Not all professional women regret being childless, of course. About 14 percent of the women in Hewlett's study did not want children. And many women who might have liked to be mothers have made peace with the issue.

Marcia Gronewold Sly, development director development for the Young Musicians Program at the University of California, Berkeley, was ambivalent about motherhood during her prime childbearing years. Today, rather than having real regrets, she simply has "questions about what life would be like with children. I really define my role in life differently, and I can be quite happy with that."

Hewlett emphasizes that it is every woman's privilege to aim for a career-driven life. But to a younger generation of women for whom having a family is still an option and a desire, she offers advice:

First, figure out what you want your life to look like at 45. She suggests an exercise called "backward mapping." Identify what you want, then work backwards to determine how to achieve your goals.

Second, give priority to finding a marriage partner. "The marriage market, the possibility of getting yourself a loving, stable relationship, is much better if you find that in your 20s than if you go searching in your 30s."

Third, be strategic about when you plan to have your children. "It's a myth that you can with impunity plan to have your first child in your 40s."

Fourth, choose a career that will give the "gift of time" and provide a balance between work and family.

Young women, Hewlett says firmly, "absolutely are in command of their destinies. They can take back control and make things work for them. But they can't just leave their private life on autopilot and go after a career. You need to be as strategic about your private life as about your professional life."

That may be easier to say than to do, says Katharine Lord, a young gallery director in New York. "You may think you have a partner for life, and something might change."

Ms. Lord wants children someday, as well as a "strong career." She laments the lack of resources to help women discuss what it means to "have it all," and what sacrifices they must make.
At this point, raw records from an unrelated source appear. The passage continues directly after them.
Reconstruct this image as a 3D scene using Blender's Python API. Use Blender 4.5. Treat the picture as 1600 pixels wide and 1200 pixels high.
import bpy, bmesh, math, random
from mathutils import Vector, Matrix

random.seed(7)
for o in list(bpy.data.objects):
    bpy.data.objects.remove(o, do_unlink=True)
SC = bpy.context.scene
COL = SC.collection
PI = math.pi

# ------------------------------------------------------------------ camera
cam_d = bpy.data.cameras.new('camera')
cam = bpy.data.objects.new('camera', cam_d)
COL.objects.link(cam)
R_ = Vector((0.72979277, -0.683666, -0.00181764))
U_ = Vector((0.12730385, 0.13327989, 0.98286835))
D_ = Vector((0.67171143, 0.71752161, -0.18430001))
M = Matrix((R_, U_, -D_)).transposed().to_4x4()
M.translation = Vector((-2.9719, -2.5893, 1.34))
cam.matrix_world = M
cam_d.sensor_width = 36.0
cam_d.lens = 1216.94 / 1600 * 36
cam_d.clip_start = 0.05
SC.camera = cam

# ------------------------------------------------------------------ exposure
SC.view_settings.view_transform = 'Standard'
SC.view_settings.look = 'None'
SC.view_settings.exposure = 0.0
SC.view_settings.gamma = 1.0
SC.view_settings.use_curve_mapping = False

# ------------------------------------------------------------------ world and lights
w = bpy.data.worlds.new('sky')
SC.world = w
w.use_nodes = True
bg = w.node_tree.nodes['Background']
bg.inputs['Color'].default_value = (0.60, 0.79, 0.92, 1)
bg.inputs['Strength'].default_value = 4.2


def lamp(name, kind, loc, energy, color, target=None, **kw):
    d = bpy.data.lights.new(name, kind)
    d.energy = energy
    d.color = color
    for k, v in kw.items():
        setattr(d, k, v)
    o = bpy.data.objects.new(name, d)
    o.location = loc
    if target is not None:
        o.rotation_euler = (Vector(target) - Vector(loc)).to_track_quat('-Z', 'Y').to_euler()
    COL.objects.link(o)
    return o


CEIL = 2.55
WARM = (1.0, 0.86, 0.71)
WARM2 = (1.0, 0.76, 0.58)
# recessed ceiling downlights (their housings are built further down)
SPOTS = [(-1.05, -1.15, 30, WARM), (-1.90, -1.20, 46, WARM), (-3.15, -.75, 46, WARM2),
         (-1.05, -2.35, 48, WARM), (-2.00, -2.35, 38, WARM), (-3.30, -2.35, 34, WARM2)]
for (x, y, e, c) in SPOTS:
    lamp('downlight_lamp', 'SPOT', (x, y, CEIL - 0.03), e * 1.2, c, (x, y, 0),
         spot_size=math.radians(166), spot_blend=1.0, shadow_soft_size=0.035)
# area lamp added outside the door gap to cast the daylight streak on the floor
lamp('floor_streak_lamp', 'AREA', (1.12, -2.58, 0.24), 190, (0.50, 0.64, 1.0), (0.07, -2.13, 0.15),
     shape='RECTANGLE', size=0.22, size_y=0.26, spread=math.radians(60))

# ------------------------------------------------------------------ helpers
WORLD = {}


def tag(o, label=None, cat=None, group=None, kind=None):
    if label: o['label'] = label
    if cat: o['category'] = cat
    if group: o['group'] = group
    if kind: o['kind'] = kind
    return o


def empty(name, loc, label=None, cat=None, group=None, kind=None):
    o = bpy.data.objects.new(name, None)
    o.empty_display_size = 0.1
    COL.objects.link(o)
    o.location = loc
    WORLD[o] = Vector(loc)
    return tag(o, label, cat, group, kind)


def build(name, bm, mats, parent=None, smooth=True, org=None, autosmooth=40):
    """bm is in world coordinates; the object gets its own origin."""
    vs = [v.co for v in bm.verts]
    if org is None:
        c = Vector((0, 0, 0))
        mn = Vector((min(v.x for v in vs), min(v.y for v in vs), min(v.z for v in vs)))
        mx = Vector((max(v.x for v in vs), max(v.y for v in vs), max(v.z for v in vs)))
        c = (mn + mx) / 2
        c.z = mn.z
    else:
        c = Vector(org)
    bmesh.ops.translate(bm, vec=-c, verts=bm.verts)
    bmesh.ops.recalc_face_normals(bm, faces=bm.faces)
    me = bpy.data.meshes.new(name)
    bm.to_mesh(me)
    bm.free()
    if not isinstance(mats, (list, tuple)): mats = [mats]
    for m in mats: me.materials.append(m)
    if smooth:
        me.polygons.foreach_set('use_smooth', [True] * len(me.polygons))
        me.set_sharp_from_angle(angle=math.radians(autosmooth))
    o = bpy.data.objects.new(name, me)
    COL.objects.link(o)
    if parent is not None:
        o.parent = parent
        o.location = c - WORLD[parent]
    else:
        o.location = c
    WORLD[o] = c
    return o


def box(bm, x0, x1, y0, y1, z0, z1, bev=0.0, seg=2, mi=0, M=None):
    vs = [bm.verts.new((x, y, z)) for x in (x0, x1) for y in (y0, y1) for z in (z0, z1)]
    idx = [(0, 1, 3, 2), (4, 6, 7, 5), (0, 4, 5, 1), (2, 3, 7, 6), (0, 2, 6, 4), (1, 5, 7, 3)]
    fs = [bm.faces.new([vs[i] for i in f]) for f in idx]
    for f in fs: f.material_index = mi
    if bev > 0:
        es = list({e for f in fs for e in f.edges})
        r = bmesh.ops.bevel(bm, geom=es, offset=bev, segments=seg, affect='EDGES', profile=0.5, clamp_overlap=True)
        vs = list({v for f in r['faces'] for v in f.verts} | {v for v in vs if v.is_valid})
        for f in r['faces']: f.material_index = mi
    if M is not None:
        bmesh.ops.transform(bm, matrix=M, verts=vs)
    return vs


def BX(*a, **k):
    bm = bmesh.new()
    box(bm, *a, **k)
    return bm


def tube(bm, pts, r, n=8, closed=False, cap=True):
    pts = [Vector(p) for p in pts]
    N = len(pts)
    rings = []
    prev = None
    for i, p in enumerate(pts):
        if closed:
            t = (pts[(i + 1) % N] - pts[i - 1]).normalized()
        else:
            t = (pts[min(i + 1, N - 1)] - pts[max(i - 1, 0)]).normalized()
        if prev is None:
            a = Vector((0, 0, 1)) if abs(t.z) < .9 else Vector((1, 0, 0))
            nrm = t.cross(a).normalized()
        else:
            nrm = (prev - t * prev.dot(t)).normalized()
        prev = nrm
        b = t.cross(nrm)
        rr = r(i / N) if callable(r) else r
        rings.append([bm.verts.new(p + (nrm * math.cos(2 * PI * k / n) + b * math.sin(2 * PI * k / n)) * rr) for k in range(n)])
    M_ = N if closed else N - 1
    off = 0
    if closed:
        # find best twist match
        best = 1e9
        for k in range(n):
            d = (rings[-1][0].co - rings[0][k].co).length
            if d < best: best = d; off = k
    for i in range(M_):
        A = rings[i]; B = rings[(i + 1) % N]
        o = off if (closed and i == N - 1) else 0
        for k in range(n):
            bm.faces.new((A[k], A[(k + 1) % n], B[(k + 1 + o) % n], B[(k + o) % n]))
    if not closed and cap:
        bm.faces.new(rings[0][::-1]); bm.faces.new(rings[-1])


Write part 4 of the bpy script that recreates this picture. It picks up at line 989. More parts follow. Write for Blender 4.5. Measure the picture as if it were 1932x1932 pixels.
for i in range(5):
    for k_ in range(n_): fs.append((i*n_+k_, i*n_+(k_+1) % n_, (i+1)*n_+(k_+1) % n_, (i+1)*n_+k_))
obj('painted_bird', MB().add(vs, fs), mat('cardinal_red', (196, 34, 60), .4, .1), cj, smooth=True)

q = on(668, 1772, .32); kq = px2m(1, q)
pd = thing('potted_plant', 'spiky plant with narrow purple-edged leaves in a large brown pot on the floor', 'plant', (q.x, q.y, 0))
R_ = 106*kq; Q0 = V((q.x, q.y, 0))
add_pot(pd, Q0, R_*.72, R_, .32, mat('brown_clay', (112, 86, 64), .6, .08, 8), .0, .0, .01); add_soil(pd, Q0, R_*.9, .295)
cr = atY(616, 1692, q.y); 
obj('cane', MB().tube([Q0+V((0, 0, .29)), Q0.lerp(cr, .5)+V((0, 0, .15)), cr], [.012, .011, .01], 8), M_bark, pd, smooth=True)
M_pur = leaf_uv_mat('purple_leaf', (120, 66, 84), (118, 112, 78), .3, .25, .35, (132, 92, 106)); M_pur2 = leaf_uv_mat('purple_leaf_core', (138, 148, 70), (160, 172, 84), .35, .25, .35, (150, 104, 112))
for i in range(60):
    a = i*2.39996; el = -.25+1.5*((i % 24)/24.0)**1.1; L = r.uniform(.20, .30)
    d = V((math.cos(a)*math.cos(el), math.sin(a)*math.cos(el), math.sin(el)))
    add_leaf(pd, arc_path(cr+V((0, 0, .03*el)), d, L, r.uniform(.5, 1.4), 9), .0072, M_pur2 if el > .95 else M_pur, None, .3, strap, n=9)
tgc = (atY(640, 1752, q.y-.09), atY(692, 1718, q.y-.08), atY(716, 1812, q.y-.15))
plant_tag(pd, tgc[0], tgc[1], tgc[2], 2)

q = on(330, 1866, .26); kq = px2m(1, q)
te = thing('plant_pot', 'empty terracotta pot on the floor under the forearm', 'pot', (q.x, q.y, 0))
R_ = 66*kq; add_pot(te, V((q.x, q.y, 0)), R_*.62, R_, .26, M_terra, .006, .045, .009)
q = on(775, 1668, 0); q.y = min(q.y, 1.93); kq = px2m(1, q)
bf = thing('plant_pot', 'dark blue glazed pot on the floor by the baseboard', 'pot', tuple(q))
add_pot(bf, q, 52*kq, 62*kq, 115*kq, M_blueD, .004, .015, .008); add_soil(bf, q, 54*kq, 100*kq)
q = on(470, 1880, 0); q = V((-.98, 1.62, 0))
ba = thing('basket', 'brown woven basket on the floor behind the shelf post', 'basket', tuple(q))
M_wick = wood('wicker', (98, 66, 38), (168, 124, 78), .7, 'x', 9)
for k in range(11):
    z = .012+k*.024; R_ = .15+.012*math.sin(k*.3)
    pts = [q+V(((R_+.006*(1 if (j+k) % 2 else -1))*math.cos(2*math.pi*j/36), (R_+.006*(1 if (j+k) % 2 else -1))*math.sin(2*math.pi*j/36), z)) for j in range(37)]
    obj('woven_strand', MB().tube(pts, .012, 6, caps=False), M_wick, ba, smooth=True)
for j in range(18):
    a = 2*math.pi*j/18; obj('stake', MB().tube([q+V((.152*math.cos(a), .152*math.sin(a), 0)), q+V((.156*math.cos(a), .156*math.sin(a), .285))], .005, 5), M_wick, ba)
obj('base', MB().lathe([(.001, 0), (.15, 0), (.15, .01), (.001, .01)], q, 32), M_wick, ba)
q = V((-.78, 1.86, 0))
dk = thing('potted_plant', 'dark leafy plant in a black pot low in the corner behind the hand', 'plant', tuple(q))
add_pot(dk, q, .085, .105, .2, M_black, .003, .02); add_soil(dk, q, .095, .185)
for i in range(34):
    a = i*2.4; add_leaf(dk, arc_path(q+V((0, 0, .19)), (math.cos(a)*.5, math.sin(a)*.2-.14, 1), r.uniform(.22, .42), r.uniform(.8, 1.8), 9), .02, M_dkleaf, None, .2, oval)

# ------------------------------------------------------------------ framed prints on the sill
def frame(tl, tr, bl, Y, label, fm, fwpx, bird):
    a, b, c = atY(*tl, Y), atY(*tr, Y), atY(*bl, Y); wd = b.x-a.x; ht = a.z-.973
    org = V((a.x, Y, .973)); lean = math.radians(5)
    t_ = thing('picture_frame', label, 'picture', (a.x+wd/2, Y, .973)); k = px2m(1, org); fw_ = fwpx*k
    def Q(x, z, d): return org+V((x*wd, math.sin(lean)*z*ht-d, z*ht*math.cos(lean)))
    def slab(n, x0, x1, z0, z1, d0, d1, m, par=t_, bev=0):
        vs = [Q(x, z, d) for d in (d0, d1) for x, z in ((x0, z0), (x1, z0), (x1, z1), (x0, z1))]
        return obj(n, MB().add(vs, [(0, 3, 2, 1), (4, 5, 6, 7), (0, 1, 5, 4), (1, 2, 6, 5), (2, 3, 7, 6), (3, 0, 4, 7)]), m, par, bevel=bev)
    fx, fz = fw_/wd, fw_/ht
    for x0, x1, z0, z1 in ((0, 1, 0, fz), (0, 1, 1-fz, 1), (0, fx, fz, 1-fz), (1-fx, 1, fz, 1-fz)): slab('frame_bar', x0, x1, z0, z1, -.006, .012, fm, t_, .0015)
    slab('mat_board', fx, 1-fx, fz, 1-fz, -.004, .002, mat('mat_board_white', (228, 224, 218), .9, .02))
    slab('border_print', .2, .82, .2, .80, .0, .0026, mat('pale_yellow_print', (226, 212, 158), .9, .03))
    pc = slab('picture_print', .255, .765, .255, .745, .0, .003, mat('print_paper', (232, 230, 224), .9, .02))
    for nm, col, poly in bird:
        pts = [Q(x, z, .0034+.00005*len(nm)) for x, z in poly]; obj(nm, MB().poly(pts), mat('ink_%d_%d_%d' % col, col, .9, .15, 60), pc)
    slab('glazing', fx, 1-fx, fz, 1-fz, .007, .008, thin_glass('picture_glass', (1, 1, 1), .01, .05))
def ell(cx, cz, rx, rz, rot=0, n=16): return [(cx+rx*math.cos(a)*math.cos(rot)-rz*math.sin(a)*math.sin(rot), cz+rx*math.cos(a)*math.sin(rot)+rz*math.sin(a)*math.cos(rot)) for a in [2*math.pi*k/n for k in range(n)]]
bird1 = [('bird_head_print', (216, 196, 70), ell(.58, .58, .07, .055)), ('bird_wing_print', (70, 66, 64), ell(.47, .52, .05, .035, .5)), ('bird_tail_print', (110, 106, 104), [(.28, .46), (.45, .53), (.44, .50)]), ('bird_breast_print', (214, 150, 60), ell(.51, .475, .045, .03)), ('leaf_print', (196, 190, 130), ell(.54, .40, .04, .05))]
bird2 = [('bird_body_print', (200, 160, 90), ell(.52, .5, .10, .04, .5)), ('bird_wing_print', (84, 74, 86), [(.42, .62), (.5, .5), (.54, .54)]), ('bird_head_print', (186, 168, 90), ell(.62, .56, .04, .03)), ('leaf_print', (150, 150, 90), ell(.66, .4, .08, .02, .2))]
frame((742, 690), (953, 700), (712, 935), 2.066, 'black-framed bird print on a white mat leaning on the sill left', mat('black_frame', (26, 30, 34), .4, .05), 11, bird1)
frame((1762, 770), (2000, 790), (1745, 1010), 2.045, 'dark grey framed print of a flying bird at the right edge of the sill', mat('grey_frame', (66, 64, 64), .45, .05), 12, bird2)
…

"If I had access to people who had already gone through it, that would be helpful," Lord says. "I could ask questions, learn from their mistakes, find out what they wish they had done differently."

Karen Hurley, who is in her 20s and works for a law firm in New York, finds people her age taking a lot for granted as to how much time they have on their side.

"You need to prioritize things in a way that will make you happy in 20 years," she says. "But that's so counter to the way we see ourselves as always living in the instant. Long term, for someone in my generation, is three years."

Hewlett hopes employers will continue to find ways to be more flexible. And she shares Lord's desire for an expanded conversation about these issues.

"We are ready for much more public awareness as to what our long-houred culture, our delaying family is doing to the sacrificial load that particularly professional women are having to bear," she says. "Once the facts get out, women will make different decisions."